(Scene modeling code data)
──────────
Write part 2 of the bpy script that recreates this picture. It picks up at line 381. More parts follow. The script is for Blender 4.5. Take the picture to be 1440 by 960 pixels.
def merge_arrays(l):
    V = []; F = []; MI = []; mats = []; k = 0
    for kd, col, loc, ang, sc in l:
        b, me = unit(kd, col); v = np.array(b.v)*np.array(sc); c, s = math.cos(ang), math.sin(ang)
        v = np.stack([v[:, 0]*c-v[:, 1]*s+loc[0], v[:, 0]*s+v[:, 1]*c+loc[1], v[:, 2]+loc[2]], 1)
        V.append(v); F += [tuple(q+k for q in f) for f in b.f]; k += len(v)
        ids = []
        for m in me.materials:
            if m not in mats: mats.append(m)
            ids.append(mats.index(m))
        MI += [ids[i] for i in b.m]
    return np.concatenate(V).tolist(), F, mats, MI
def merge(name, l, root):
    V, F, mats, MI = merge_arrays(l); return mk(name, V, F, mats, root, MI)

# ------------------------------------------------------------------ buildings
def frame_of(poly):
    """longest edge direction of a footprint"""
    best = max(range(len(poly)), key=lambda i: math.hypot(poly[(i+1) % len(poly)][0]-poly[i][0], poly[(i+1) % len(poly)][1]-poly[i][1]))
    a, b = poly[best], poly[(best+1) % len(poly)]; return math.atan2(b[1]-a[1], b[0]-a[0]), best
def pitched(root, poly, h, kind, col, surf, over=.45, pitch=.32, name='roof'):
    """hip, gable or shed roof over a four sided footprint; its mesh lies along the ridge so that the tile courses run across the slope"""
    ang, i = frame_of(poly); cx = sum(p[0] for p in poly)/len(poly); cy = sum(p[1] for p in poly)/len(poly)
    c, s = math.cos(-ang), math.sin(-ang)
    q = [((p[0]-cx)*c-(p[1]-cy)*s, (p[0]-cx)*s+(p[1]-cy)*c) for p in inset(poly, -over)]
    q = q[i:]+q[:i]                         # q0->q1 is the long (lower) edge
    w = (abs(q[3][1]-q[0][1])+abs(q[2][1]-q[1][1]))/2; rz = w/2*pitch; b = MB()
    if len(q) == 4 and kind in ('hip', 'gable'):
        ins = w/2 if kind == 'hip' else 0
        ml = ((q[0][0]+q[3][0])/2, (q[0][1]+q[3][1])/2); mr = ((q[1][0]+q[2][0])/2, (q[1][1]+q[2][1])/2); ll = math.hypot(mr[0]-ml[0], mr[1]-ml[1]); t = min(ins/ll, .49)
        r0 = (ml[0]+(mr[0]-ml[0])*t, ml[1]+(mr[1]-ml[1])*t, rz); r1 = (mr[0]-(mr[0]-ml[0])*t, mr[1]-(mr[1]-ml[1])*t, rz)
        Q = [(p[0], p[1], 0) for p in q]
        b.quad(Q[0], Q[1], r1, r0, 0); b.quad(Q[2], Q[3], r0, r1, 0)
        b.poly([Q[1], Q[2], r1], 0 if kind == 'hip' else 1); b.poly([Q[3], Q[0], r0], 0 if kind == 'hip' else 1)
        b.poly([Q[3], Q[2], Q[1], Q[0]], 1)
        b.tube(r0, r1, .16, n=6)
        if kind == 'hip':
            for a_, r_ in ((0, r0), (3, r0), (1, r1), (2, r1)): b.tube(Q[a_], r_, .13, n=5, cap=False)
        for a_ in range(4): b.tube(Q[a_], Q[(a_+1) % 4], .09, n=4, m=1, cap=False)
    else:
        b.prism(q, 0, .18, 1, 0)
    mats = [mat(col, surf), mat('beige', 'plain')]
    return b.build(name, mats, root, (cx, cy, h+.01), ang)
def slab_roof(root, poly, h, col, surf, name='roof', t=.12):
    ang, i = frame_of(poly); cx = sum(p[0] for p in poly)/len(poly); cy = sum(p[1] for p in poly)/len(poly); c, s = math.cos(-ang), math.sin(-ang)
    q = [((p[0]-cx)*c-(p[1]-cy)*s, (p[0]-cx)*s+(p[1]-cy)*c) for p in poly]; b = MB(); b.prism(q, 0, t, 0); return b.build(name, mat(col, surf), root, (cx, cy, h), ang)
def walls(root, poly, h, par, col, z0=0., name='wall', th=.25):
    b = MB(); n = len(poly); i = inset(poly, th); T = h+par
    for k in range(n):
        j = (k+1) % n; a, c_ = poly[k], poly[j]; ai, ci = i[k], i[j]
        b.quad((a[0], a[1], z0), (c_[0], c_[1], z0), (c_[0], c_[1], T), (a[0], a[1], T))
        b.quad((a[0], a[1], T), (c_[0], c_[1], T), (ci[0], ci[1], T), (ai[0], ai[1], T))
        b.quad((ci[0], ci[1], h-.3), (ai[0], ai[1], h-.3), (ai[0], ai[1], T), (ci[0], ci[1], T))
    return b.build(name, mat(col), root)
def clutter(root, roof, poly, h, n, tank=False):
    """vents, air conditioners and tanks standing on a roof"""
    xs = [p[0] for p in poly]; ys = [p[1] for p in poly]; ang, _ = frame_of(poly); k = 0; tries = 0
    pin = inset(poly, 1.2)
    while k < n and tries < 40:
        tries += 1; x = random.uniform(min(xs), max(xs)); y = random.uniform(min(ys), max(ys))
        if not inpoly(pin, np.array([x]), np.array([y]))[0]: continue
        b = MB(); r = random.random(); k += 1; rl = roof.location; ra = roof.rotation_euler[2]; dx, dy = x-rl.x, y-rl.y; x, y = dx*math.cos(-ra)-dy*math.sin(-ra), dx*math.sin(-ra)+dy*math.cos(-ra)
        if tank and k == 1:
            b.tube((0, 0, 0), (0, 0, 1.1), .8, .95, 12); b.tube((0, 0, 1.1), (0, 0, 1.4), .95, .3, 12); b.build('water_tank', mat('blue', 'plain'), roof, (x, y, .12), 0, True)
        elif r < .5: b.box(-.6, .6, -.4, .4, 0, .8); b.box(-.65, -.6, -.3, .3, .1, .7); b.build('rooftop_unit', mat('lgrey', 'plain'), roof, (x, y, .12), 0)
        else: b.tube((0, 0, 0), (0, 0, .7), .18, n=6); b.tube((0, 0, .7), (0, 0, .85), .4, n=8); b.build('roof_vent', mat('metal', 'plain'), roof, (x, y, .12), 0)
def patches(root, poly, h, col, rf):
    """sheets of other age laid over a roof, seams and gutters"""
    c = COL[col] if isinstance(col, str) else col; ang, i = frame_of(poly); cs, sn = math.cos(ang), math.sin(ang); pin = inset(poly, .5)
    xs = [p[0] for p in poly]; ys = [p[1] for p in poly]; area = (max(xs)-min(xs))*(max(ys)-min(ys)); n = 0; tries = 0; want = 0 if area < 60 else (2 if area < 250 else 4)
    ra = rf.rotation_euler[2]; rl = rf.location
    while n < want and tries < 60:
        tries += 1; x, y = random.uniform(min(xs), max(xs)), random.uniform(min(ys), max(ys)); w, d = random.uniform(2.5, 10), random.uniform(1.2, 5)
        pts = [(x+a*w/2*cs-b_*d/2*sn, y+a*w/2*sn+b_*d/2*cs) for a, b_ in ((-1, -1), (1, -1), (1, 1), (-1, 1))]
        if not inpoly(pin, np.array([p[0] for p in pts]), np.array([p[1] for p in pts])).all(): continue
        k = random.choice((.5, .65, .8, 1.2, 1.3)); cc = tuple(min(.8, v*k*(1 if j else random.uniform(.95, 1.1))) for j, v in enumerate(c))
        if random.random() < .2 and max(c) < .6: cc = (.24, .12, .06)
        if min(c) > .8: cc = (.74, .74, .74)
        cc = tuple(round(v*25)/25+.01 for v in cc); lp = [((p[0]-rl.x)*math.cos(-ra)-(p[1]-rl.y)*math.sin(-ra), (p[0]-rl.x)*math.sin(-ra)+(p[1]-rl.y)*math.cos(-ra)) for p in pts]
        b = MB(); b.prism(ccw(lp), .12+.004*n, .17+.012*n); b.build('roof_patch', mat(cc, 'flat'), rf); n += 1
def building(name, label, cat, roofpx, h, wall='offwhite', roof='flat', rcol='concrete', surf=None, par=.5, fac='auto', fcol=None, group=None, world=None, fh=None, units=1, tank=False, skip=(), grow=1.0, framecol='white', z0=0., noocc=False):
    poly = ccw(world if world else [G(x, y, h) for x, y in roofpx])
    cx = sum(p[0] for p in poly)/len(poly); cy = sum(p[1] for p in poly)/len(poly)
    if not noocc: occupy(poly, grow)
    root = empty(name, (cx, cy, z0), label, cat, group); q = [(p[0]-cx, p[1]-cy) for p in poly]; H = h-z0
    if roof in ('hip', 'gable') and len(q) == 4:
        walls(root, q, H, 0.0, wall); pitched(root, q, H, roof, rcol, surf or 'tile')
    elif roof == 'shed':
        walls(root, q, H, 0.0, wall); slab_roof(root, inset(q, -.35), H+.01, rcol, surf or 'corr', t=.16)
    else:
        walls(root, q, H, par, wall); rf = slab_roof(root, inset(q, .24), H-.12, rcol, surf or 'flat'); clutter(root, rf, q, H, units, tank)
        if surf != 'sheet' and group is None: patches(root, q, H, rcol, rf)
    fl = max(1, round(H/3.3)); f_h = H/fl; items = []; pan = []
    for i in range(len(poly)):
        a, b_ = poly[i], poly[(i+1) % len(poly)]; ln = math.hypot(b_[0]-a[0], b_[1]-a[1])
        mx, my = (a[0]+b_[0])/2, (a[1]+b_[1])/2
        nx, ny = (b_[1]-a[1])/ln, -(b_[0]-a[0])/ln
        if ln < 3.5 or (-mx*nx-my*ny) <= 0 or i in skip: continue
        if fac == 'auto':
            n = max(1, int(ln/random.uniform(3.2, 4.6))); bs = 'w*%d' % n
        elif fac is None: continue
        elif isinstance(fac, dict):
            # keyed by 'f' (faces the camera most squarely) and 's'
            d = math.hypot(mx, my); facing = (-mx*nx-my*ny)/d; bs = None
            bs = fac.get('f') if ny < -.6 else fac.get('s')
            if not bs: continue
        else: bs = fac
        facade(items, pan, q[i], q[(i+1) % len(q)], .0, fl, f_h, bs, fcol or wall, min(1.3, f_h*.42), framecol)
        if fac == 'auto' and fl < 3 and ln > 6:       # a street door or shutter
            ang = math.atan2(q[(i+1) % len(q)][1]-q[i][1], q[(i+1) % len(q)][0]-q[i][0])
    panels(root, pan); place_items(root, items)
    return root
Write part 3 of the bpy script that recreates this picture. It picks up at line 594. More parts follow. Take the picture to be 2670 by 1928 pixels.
──────────
## Given problem
Scan the material and collect every line that contains "this".

## Answer to the problem
Write part 2 of the bpy script that recreates this picture. It picks up at line 381. More parts follow. The script is for Blender 4.5. Take the picture to be 1440 by 960 pixels.
Write part 3 of the bpy script that recreates this picture. It picks up at line 594. More parts follow. Take the picture to be 2670 by 1928 pixels.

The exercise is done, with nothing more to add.